If current voting intentions are indeed split 50-50—which is about where the polls average out—then a great deal depends on the vote of those currently ”undecided,” whom polls put at more than 10% of the population. And we know from past experience that a greater proportion of the undecideds are likely to vote to keep the status quo—that is, to vote “remain.”

The “status quo bias” is our implicit desire to keep what we are used to. The bias plays a crucial role in any decision, and behavioral psychologists have observed it play out in many situations: from changing your electricity supply scheme to voting in elections.

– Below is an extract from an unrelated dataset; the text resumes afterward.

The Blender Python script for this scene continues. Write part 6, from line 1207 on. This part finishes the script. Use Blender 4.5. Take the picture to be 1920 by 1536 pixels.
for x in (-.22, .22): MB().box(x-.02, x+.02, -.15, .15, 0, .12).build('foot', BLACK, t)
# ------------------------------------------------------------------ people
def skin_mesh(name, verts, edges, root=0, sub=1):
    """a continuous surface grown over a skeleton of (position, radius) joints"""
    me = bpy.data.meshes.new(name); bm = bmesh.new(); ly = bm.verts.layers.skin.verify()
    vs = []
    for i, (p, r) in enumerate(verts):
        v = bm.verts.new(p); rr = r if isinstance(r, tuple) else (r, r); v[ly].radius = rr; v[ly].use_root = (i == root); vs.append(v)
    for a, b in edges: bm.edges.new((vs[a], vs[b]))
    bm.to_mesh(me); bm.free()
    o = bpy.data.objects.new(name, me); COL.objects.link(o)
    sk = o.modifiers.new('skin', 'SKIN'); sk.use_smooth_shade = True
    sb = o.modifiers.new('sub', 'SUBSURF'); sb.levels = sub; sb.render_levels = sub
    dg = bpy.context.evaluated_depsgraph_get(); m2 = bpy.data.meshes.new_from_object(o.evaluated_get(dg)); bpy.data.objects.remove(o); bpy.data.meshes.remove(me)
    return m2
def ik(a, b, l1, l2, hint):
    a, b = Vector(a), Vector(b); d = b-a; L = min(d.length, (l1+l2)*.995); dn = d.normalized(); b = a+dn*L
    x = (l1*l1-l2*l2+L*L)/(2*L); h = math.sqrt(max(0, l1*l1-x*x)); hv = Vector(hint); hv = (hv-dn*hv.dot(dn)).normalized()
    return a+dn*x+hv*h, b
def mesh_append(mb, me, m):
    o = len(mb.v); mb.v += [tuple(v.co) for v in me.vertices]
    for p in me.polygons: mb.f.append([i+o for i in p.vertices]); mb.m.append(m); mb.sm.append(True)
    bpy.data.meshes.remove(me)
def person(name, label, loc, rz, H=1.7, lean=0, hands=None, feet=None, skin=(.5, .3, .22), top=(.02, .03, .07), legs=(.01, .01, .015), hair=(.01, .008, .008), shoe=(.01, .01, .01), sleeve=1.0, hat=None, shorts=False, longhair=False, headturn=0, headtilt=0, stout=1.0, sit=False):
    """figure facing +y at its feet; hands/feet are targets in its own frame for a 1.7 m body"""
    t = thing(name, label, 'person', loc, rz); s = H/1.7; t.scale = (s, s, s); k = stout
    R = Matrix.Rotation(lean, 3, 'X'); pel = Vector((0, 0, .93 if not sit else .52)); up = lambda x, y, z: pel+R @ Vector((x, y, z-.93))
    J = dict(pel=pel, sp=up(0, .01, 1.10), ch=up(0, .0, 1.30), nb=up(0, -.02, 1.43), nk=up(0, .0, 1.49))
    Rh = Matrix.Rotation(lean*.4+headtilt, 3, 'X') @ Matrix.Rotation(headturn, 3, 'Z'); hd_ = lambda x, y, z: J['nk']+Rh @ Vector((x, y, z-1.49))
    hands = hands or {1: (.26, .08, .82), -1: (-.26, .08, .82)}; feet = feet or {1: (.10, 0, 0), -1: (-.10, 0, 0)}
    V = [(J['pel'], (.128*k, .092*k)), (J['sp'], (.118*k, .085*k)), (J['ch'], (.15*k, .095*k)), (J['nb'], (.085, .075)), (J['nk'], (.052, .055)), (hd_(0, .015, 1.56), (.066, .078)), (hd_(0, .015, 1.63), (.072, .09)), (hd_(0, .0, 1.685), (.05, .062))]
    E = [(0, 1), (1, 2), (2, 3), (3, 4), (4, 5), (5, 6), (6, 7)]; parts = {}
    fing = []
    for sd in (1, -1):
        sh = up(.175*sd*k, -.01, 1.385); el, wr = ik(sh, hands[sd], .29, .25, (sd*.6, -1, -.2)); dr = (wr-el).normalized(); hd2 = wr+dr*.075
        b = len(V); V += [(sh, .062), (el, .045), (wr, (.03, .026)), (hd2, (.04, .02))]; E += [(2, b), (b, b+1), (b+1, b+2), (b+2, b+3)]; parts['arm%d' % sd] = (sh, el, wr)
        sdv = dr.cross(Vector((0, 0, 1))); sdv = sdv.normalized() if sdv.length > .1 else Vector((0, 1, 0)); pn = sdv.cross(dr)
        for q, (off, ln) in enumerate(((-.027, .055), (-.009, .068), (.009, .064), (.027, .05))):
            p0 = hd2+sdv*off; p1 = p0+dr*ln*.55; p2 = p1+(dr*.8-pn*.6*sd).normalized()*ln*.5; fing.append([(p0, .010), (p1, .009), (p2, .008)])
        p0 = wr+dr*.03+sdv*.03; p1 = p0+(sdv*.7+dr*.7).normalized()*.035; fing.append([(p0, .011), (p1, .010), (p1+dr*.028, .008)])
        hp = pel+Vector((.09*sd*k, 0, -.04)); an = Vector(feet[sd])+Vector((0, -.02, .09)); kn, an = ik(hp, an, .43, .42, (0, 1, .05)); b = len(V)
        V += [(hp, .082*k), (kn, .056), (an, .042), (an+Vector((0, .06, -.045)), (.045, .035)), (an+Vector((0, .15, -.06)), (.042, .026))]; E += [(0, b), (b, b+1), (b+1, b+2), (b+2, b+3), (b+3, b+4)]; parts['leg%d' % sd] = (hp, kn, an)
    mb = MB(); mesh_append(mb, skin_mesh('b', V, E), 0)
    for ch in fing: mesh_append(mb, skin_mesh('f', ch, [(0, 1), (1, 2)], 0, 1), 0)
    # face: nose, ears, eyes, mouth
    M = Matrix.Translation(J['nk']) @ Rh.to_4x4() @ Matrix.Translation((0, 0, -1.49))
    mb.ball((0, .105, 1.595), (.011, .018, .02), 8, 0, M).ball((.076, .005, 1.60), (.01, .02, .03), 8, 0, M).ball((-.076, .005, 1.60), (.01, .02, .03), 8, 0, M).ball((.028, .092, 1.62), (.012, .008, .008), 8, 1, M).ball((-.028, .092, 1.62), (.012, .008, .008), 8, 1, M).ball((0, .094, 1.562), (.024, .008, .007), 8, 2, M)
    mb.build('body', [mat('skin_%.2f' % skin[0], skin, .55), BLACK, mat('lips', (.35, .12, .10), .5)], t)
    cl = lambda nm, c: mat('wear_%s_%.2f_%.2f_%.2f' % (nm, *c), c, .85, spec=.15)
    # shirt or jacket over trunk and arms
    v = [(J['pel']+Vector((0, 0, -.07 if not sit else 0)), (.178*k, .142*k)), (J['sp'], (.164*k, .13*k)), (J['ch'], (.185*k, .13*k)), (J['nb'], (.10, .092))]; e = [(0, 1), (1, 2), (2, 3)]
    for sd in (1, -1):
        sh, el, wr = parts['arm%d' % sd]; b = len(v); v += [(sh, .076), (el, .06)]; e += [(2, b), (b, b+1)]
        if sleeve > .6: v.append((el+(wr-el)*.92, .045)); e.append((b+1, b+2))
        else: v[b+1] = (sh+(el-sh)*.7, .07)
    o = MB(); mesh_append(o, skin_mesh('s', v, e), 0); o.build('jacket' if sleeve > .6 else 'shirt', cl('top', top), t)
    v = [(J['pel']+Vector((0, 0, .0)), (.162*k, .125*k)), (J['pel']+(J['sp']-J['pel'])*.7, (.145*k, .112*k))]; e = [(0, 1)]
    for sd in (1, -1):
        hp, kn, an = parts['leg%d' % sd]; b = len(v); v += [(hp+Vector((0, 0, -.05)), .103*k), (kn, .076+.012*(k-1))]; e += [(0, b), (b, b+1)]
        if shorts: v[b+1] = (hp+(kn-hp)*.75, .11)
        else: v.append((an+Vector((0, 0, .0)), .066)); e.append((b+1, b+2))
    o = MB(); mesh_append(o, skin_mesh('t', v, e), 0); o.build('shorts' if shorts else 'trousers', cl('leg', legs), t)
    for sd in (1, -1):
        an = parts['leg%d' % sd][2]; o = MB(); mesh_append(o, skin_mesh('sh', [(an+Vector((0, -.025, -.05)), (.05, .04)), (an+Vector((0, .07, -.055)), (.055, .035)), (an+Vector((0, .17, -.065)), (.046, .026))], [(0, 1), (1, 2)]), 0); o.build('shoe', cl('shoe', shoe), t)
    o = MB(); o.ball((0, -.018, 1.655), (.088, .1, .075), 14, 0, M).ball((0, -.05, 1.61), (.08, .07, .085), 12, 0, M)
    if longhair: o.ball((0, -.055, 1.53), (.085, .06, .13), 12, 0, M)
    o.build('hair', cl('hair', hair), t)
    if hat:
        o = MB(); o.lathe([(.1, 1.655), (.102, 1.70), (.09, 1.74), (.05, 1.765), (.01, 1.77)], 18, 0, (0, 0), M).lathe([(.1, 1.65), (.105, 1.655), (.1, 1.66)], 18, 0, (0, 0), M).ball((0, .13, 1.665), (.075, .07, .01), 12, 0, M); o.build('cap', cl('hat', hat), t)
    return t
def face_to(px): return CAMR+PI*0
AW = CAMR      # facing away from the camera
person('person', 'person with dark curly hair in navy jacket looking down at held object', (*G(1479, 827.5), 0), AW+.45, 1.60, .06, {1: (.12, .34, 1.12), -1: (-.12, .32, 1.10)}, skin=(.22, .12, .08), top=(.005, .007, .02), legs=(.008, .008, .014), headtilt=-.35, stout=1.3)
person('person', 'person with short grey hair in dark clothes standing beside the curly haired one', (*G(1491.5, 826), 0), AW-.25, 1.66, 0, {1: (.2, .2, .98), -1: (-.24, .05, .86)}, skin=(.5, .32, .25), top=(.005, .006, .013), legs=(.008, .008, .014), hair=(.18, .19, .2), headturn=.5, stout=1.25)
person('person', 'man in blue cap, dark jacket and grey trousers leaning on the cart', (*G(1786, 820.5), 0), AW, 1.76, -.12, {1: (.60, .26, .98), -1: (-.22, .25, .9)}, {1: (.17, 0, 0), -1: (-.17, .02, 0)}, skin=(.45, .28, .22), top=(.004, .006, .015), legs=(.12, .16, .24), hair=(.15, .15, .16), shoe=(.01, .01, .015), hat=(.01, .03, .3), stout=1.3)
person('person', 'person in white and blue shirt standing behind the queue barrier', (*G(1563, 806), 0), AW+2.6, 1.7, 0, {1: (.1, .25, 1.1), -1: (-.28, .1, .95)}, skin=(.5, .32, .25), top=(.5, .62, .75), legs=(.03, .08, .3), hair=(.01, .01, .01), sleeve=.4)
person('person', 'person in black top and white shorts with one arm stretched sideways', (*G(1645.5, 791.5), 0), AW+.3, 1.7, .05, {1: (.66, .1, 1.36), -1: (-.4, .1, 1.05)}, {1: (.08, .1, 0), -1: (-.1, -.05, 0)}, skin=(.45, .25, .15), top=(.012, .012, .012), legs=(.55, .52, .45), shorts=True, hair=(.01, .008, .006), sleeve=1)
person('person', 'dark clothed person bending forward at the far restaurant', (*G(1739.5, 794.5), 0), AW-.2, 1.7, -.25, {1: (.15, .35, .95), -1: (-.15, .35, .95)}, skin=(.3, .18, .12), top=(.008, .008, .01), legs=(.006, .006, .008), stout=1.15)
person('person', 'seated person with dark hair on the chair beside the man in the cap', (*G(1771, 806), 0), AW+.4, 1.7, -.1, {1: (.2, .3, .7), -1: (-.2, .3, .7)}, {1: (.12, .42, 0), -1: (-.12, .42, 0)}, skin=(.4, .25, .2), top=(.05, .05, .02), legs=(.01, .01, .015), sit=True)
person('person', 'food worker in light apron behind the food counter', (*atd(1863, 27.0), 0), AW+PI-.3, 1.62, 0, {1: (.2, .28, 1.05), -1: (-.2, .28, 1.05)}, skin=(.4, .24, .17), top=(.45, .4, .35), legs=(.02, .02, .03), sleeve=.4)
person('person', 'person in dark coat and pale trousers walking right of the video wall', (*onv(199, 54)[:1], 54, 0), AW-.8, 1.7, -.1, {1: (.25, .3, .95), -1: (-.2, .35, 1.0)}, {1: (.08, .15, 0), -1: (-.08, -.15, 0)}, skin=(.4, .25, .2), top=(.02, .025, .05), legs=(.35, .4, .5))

Political analyst Peter Kellner has shown the status quo bias working in five out of the six referendums that the UK has seen in the last 40 years. In three cases, opinion polls swung strongly towards the status quo option in the last weeks of campaigning. And in two cases—Scotland’s 1979 referendum on devolution and its 2014 referendum on independence—opinion polls remained neck-to-neck until just before the vote, and yet the status quo position still won out.

In the most recent polls, the status quo bias seems to be showing. After undecideds are taken into consideration, ComRes puts “remain” at 54% and “leave” at 46%. YouGov puts remain at 51% and leave at 49% (though the gap is just barely more than the error margin on the poll).

One reason for status quo bias is that referendums are different from elections. A government will only last a term, but once you vote in a referendum there’s no going back. As researcher Nichola Kent-Lemon explains: 

If we look at political decisions throughout history it is clear that extreme decisions are usually only made under extreme conditions. Voters will usually only vote for significant change if their current situation is very uncomfortable indeed, and they have little to lose. Indeed, extremist parties often rise to power during economic hardship, when voters are looking for extreme solutions.

Of course, nothing is for certain. In recent years, UK polls have come under attack for not being able to judge public sentiment accurately. It may be that they have underestimated the “leave” vote. But, if they haven’t, it seems likely that UK voters will end up voting to remain in the EU, after an exceptionally ugly political campaign.